Description of the task >> Give back, word for word, only the lines from the opening of the records through the one with "A = np.asarray". Pictures stay out.

Material >>
--------

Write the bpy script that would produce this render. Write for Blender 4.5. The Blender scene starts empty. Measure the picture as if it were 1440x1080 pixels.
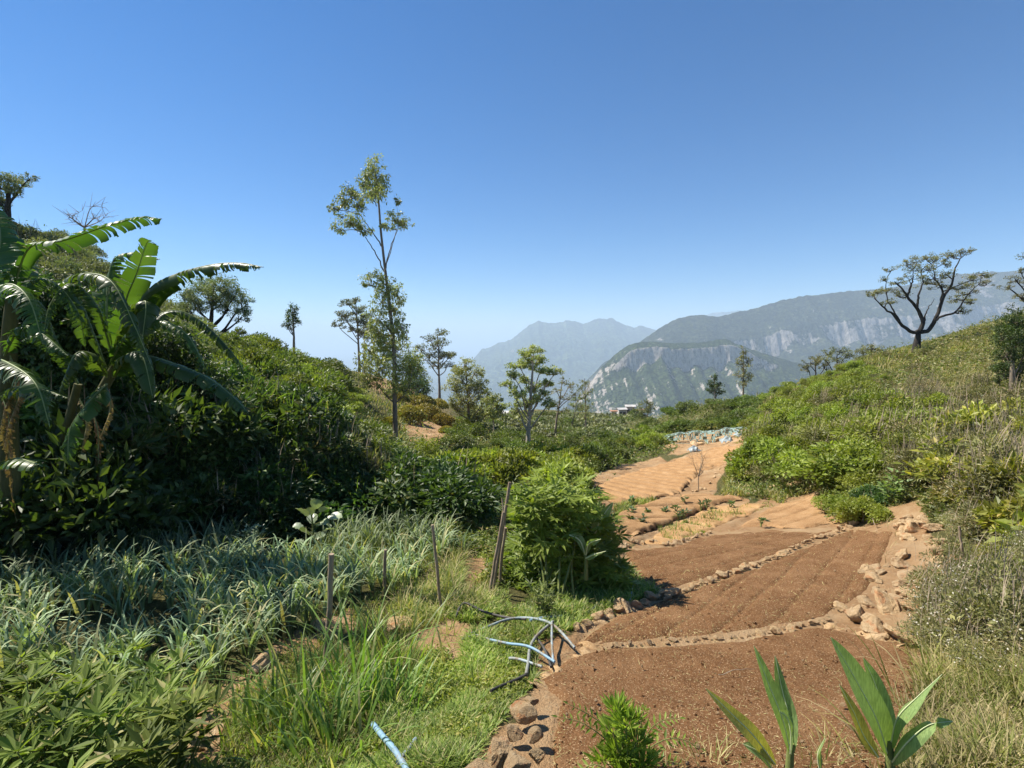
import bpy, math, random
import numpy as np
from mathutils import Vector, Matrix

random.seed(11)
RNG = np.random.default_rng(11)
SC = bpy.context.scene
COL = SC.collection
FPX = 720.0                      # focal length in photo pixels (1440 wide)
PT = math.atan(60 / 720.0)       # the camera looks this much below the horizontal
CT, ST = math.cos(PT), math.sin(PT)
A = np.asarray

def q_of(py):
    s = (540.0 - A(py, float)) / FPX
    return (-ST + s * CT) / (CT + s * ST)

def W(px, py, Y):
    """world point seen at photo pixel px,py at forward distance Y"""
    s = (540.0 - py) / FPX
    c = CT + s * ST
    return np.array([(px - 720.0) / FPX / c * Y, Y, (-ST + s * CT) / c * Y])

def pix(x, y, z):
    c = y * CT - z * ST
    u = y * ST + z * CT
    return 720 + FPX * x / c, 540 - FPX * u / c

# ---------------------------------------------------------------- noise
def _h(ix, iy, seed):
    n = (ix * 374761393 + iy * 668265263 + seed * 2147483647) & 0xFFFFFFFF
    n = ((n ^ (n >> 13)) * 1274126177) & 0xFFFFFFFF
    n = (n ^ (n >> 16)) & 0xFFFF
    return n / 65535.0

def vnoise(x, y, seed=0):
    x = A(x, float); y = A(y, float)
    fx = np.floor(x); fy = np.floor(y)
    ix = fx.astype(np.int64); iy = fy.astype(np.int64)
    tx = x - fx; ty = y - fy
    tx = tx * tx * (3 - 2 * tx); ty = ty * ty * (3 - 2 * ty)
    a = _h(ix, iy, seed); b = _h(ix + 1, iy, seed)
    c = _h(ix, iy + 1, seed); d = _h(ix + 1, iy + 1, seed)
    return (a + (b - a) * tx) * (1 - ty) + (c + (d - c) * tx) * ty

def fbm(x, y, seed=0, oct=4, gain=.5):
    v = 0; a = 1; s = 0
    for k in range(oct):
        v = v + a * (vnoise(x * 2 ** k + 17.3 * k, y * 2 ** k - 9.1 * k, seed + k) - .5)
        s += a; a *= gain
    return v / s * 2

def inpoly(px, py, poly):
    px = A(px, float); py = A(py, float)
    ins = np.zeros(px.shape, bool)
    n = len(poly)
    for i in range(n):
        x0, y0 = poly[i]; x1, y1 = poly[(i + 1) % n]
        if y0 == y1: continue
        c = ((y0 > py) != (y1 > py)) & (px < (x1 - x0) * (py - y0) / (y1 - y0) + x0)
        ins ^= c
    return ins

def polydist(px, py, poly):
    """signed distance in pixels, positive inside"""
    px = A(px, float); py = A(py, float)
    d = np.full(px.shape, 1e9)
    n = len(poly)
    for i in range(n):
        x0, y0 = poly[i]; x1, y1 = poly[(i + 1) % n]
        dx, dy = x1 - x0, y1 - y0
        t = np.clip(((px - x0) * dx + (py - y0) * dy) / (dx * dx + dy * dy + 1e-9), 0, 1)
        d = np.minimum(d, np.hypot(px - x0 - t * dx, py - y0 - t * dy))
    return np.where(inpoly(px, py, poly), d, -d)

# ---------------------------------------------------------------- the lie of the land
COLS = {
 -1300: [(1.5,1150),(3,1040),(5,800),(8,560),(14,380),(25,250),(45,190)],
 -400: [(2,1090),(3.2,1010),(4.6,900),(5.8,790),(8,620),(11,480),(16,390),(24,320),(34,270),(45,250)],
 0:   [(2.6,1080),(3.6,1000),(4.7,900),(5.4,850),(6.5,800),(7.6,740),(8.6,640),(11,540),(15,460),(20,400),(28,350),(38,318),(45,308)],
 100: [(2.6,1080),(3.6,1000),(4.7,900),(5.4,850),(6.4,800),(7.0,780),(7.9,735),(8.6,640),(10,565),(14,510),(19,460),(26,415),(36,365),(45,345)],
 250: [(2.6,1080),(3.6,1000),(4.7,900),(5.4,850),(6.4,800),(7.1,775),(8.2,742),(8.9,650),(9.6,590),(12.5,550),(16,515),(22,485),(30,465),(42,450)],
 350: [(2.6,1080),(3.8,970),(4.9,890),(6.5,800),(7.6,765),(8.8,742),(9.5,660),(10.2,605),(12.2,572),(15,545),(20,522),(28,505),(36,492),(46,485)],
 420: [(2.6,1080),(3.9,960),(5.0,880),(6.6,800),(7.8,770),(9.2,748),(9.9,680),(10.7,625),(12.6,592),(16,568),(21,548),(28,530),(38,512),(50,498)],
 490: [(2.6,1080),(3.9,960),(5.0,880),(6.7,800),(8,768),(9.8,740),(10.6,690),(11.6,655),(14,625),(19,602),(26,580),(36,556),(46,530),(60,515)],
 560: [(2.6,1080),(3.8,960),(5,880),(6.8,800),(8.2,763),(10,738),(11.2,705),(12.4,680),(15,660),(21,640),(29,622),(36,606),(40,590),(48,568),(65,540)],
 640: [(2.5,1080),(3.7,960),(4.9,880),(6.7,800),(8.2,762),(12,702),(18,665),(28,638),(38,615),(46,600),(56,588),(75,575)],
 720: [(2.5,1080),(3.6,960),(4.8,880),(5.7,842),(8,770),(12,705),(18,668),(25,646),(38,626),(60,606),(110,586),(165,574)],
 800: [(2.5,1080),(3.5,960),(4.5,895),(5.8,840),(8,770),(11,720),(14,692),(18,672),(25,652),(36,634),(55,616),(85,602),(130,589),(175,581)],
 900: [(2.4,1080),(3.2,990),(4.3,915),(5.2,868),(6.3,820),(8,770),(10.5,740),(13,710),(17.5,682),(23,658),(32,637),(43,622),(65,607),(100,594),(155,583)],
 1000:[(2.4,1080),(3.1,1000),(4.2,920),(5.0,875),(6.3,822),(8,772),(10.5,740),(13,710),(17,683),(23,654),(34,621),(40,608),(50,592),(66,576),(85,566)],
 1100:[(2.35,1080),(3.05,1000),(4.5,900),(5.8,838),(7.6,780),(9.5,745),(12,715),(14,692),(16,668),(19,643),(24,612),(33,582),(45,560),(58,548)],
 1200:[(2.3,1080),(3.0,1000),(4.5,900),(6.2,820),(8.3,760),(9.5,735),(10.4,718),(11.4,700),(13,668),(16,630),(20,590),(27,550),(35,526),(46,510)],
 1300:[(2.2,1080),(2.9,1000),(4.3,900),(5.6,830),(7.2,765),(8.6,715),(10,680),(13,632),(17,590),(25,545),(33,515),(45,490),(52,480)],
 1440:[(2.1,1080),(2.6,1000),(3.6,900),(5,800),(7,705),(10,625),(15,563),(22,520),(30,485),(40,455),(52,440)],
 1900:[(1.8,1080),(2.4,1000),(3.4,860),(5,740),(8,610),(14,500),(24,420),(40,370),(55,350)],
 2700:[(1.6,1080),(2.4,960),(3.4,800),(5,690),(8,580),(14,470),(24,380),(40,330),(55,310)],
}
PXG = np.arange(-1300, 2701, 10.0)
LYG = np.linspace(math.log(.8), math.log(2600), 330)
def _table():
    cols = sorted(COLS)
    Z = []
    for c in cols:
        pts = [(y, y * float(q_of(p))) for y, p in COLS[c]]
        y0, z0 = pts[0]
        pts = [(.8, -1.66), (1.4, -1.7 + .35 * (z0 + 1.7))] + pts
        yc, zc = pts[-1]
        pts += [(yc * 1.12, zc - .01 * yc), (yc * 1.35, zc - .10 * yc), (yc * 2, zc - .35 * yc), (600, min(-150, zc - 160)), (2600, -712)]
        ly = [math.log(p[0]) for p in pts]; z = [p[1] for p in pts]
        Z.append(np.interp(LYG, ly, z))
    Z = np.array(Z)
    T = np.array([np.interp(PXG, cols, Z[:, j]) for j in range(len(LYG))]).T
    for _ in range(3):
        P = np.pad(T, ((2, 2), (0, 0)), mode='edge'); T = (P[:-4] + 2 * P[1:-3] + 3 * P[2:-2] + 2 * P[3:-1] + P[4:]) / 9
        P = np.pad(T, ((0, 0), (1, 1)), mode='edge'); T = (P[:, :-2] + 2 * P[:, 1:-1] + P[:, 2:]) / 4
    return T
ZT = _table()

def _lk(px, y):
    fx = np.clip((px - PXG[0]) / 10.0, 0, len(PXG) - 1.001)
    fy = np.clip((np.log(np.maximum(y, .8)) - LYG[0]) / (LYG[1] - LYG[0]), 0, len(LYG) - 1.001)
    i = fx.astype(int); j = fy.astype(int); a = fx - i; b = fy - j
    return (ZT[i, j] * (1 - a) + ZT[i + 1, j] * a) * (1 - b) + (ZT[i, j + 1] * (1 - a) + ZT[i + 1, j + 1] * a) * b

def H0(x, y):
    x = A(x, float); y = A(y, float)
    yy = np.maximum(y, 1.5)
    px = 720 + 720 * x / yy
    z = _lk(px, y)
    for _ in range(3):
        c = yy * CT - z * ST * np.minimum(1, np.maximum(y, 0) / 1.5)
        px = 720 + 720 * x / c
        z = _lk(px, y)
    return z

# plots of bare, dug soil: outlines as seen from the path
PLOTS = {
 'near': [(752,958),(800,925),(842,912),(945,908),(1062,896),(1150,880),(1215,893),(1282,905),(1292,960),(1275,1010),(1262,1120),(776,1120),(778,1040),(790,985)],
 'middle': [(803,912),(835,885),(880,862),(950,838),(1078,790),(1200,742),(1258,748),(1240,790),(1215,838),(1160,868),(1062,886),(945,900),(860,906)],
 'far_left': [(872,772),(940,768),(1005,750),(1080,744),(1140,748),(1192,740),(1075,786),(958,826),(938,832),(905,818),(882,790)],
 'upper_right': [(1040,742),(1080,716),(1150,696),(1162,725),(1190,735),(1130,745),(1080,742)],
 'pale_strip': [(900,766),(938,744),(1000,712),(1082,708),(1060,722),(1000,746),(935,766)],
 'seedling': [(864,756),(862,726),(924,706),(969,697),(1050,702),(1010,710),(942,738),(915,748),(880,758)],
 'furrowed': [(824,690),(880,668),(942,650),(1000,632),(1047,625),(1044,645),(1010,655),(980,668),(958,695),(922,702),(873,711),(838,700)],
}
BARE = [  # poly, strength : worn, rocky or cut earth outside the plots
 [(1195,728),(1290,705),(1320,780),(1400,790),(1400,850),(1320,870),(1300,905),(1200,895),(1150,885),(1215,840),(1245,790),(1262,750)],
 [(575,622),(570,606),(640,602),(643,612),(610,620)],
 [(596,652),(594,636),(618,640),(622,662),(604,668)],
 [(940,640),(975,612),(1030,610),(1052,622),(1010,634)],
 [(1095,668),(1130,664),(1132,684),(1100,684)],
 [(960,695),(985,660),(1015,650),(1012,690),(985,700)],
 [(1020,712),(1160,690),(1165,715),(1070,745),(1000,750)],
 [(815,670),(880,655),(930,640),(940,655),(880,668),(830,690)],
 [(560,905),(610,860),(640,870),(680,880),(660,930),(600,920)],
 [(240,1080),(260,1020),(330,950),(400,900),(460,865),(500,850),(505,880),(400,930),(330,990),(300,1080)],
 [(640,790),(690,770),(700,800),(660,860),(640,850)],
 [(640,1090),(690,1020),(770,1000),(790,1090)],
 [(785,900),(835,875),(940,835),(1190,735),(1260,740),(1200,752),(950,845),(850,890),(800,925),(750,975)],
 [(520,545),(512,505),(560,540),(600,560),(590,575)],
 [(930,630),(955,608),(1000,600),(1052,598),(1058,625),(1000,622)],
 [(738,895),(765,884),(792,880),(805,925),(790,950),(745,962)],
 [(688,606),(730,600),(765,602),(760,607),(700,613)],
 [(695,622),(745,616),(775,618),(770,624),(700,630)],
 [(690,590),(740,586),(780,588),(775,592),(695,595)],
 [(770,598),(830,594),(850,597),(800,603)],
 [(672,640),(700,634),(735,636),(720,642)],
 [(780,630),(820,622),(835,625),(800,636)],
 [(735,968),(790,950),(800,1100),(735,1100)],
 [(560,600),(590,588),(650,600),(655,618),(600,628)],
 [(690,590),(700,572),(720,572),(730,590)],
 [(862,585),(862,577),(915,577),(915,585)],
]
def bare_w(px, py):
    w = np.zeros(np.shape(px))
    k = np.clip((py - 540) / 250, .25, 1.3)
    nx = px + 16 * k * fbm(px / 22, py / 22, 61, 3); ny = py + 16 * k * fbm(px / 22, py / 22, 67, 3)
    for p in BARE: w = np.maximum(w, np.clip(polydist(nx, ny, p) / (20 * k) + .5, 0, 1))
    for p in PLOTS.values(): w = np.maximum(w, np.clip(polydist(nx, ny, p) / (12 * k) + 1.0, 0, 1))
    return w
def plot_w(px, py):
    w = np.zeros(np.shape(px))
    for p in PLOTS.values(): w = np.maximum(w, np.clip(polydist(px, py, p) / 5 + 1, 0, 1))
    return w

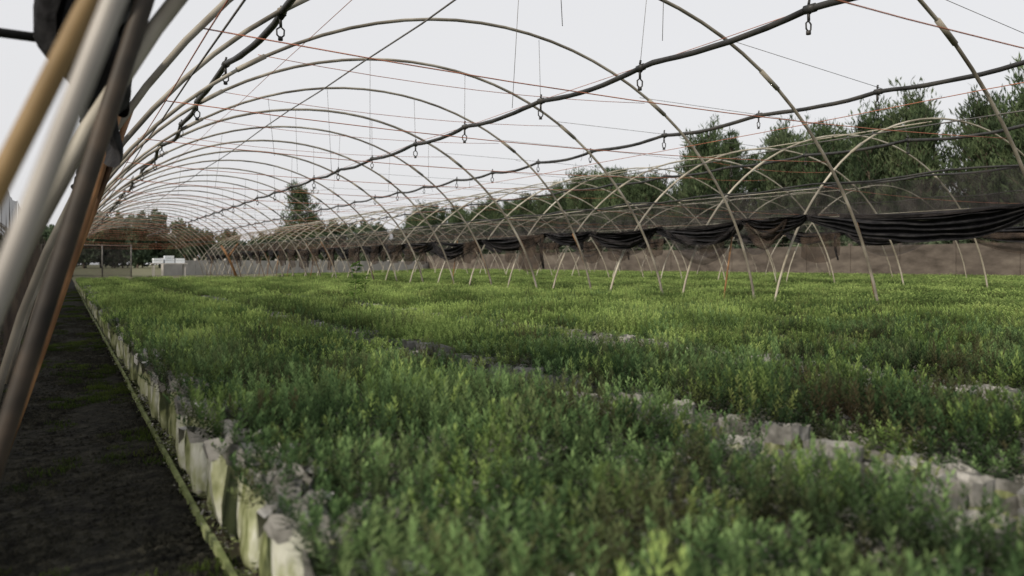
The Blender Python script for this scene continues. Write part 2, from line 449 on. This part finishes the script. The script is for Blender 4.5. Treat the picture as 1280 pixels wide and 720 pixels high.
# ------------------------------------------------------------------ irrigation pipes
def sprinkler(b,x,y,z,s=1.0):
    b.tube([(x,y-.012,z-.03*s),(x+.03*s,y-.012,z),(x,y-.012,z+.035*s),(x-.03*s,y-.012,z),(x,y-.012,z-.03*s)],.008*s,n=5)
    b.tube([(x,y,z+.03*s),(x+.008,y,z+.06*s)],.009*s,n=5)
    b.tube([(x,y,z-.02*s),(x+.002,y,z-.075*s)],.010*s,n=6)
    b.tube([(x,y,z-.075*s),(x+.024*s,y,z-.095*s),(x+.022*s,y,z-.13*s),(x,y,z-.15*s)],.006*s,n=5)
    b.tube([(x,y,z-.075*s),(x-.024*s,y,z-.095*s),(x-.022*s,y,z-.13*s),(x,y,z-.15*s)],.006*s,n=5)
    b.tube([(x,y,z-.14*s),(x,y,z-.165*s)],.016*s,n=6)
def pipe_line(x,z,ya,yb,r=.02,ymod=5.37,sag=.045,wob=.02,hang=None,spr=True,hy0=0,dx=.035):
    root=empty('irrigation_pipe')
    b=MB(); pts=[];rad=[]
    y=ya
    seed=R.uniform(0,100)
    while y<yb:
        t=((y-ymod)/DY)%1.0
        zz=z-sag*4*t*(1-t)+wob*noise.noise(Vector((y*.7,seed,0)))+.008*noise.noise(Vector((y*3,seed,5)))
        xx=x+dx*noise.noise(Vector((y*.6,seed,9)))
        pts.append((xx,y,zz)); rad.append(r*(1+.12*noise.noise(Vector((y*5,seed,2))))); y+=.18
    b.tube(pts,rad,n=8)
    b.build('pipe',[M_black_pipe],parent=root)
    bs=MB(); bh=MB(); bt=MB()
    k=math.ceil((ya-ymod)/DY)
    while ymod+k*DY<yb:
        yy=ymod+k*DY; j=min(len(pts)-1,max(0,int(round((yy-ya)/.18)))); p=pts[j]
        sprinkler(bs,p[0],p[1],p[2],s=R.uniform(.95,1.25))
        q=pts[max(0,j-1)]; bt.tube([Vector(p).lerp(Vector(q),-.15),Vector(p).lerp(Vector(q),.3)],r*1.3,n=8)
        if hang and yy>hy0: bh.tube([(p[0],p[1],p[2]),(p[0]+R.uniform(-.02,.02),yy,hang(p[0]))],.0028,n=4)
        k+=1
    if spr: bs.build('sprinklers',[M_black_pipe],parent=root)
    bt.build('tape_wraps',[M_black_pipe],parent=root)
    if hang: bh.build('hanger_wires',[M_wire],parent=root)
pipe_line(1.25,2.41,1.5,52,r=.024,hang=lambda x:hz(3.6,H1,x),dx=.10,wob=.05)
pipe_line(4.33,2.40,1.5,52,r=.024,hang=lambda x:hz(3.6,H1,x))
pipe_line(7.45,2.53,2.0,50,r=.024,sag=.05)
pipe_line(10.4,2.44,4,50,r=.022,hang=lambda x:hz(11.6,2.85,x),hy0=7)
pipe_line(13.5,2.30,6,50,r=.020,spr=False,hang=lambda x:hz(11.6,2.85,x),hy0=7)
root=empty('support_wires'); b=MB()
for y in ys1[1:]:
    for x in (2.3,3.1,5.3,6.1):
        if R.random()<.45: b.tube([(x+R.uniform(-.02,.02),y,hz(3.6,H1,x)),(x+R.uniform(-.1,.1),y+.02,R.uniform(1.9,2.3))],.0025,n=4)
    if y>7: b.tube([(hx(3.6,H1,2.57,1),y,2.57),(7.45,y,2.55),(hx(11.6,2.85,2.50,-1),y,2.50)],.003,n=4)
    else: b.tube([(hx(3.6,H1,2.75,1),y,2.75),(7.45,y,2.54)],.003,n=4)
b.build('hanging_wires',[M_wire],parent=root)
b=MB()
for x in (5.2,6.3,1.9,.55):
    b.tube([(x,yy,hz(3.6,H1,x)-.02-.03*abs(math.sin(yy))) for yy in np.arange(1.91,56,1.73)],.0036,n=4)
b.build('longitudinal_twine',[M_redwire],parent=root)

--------

Response to this task >>
Write the bpy script that would produce this render. Write for Blender 4.5. The Blender scene starts empty. Measure the picture as if it were 1440x1080 pixels.
import bpy, math, random
import numpy as np
from mathutils import Vector, Matrix

random.seed(11)
RNG = np.random.default_rng(11)
SC = bpy.context.scene
COL = SC.collection
FPX = 720.0                      # focal length in photo pixels (1440 wide)
PT = math.atan(60 / 720.0)       # the camera looks this much below the horizontal
CT, ST = math.cos(PT), math.sin(PT)
A = np.asarray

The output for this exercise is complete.